I'm not sure I understand your proposal, but I do think what Google
does is not something trivial, straightforward or easy to automate. I
remember reading an article about Google's ranking strategy. IIRC,
they use the patterns of mutual linking between websites. So far, so
good. But then, when Google became popular, some companies started to
build link farms, to make themselves look more important to Google.
When Google finds out about this behavior, they kick the company to
the bottom of the index. I'm sure they have many secret automated
schemes to do this kind of thing, but it's essentially an arms race,
and it takes constant human attention. Local search is much less
problematic, but still you can end up with a huge pile of unstructured
data, or a huge bowl of linked spaghetti mess, so it may well make
sense to ask a third party for help to sort it out.
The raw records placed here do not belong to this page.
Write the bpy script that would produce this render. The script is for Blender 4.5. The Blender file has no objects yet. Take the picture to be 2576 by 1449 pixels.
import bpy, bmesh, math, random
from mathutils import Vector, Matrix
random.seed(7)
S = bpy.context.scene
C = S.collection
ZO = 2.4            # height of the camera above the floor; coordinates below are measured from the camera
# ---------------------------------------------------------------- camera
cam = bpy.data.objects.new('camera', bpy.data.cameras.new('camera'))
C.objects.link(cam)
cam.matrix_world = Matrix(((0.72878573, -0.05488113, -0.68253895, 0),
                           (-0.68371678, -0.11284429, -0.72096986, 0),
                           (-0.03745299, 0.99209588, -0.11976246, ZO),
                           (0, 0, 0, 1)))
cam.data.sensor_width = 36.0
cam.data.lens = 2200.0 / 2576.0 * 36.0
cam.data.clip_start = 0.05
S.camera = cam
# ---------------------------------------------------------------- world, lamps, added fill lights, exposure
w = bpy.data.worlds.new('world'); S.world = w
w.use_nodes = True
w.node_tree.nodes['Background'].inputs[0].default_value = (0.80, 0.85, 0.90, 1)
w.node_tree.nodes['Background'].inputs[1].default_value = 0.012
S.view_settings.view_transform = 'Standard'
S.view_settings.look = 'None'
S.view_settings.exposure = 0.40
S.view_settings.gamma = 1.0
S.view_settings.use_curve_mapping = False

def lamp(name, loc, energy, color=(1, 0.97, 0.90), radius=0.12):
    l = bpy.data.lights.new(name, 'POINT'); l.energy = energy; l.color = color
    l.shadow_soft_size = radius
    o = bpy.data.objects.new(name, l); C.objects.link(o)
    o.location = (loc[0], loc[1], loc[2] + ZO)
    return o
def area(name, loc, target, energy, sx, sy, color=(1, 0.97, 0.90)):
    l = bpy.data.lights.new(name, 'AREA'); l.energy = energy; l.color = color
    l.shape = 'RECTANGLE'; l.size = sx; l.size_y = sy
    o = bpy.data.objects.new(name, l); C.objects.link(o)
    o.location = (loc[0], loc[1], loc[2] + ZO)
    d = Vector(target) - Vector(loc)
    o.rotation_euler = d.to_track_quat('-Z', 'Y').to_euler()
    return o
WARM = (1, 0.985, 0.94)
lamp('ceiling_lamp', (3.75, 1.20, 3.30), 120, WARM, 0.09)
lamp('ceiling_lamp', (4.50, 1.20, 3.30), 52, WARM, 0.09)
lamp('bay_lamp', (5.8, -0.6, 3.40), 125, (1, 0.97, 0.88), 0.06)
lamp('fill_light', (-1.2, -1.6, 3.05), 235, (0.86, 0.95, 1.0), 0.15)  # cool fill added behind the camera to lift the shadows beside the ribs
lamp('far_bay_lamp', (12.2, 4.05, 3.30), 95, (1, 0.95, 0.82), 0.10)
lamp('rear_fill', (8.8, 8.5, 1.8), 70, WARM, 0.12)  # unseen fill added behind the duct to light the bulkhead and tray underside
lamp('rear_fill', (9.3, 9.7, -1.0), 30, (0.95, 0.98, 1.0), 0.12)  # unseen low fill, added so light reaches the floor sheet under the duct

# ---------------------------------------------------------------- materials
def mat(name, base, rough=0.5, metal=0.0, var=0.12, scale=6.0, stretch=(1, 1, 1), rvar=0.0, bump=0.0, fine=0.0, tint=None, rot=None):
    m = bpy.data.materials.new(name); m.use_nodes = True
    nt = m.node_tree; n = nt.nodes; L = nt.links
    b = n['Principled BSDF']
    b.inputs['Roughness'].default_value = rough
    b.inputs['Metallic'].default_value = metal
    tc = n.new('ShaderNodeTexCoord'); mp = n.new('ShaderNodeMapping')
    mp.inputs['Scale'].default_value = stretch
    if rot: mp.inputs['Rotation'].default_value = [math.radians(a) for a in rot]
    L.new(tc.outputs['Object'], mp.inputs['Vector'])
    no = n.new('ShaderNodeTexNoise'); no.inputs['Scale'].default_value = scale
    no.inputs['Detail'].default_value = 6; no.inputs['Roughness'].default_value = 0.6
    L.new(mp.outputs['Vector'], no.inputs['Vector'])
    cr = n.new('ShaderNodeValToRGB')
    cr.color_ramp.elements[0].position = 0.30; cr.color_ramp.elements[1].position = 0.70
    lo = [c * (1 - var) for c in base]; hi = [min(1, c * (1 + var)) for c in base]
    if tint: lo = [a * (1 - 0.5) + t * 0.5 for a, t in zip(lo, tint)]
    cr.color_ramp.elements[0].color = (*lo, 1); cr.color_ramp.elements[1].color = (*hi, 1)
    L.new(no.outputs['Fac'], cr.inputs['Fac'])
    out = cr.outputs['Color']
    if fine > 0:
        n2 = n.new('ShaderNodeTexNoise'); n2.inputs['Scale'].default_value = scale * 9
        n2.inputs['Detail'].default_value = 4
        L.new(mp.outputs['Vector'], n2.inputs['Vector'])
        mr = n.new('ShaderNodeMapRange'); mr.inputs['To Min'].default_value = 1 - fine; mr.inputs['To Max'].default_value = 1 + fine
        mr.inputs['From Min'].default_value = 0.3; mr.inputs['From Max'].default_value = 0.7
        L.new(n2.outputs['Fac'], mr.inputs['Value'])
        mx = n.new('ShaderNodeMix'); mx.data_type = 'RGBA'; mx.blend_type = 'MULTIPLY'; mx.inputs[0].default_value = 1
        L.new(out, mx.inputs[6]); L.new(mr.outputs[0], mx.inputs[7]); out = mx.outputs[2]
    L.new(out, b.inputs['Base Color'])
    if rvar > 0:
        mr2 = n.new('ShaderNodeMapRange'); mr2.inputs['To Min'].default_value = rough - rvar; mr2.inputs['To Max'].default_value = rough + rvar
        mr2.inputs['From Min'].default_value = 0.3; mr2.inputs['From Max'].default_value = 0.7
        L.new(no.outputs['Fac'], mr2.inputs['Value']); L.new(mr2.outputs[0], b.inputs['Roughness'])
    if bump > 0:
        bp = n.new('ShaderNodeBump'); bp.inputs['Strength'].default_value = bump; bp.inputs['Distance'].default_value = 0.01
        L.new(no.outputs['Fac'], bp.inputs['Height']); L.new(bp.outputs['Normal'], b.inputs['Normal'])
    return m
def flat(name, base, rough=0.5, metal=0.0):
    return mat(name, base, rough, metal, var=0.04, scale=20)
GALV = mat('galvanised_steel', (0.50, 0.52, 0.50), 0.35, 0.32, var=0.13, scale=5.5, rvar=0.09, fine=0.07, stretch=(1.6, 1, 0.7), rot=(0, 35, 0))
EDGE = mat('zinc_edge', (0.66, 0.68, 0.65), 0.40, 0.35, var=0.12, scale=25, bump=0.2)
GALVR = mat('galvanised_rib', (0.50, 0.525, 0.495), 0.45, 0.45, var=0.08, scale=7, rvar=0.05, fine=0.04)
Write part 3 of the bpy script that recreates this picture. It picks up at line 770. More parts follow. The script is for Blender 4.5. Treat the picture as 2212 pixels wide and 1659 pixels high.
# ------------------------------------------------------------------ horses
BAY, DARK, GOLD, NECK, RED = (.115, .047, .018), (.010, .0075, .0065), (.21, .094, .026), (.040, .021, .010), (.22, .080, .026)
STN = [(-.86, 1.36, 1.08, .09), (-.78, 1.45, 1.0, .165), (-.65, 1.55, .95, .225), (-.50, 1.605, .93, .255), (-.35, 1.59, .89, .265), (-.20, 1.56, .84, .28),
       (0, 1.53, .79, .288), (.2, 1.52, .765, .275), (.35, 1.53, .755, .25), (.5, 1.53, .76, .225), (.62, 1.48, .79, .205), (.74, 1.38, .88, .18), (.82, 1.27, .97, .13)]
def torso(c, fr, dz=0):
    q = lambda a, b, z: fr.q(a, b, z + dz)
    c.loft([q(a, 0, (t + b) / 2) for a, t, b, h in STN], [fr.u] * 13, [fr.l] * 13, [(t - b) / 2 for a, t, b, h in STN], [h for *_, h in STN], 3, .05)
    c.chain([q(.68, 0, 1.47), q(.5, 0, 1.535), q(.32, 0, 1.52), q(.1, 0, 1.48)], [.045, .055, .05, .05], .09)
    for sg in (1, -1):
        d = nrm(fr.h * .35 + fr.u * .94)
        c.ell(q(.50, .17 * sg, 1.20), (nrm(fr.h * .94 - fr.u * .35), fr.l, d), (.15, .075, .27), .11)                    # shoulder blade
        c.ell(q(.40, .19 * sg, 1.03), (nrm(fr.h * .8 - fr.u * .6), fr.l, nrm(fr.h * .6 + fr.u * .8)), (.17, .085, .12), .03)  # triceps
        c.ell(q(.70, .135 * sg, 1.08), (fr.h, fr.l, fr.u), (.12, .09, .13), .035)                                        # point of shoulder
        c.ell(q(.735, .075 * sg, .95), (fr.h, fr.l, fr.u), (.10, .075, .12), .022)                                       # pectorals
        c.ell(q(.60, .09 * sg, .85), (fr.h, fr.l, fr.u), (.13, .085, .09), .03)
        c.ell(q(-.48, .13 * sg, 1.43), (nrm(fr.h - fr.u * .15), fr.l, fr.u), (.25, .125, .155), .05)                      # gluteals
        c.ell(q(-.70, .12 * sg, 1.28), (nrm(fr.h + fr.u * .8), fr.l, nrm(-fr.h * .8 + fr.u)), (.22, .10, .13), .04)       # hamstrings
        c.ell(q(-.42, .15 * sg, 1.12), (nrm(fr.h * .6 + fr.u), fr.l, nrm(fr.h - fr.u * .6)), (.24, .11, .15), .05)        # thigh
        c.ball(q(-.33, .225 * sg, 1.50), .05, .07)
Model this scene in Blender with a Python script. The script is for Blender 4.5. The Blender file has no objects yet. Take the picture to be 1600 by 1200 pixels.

I don't think there's anything architecturally centralized about using
Google as a search engine, it's just a matter of popularity. You also
have Bing, Duckduckgo, whatever.

yeah.

the main thing Google does is scavenging and aggregating data.
and, they have done fairly well at it...

and they make money mostly via ads...


  On the other hand, data storage and bandwidth are very centralized.
Dropbox, Google docs, iCloud, are all sympthoms of the fact that PC
operating systems were designed for local storage. I've been looking
at possible alternatives. There's distributed fault-tolerant network
filesystems like Xtreemfs (and even the Linux-based XtreemOS), or
Tahoe-LAFS (with object-capabilities!), or maybe a more P2P approach
such as Tribler (a tracker-free bittorrent), and for shared bandwidth
apparently there is a BittorrentLive (P2P streaming). But I don't know
how to put all that together into a usable computing experience. For
instance, squeak is a single file image, so I guess it can't benefit
from file-based capabilities, except if the objects were mapped to
files in some way. Oh, well, this is for another thread.

agreed.

just because I might want to have better internet file-systems, doesn't necessarily mean I want all my data to be off on someones' server somewhere.

much more preferable would be if I could remotely access data stored on my own computer.

the problem is that neither OS's nor networking hardware were really designed for this: broadband routers tend to assume by default that the network is being used purely for pulling content off the internet, ...

at this point, it means convenience either requires some sort of central server to pull data from, or bouncing off of such a server (sort of like some sort of Reverse FTP, the computer holding the data connects to a server, and in turn makes its data visible on said server, and other computers connect to the server to access data stored on their PC, probably with some file-proxy magic and mirroring and similar...).

technically, the above could be like a more "organized" version of a P2P file-sharing system, and could instead focus more on sharing for individuals (between their devices) or between groups. unlike with a central server, it allows for much more storage space (one can easily have TB of shared space, rather than worrying about several GB or similar on some server somewhere).

nicer would be if it could offer a higher-performance alternative to a Mercurial or GIT or similar style system or similar (rather than simply being a raw shared filesystem).


better though would be if broadband routers and DNS worked in a way which made it fairly trivial for pretty much any computer to be easily accessible remotely, without having to jerk off with port-forwarding and other things.


potentially, if/when the "last mile" internet migrates to IPv6, this could help (as then presumably both NAT and dynamic IP addresses can partly go away).

but, it is taking its time, and neither ISPs nor broadband routers seem to yet support IPv6...



-Best

  Martin

On Fri, Mar 2, 2012 at 6:54 AM, Julian Leviston<jul...@leviston.net>  wrote:
Right you are. Centralised search seems a bit silly to me.

Take object orientedism and apply it to search and you get a thing where
each node searches itself when asked...  apply this to a local-focussed
topology (ie spider web serch out) and utilise intelligent caching (so
search the localised caches first) and you get a better thing, no?

Why not do it like that? Or am I limited in my thinking about this?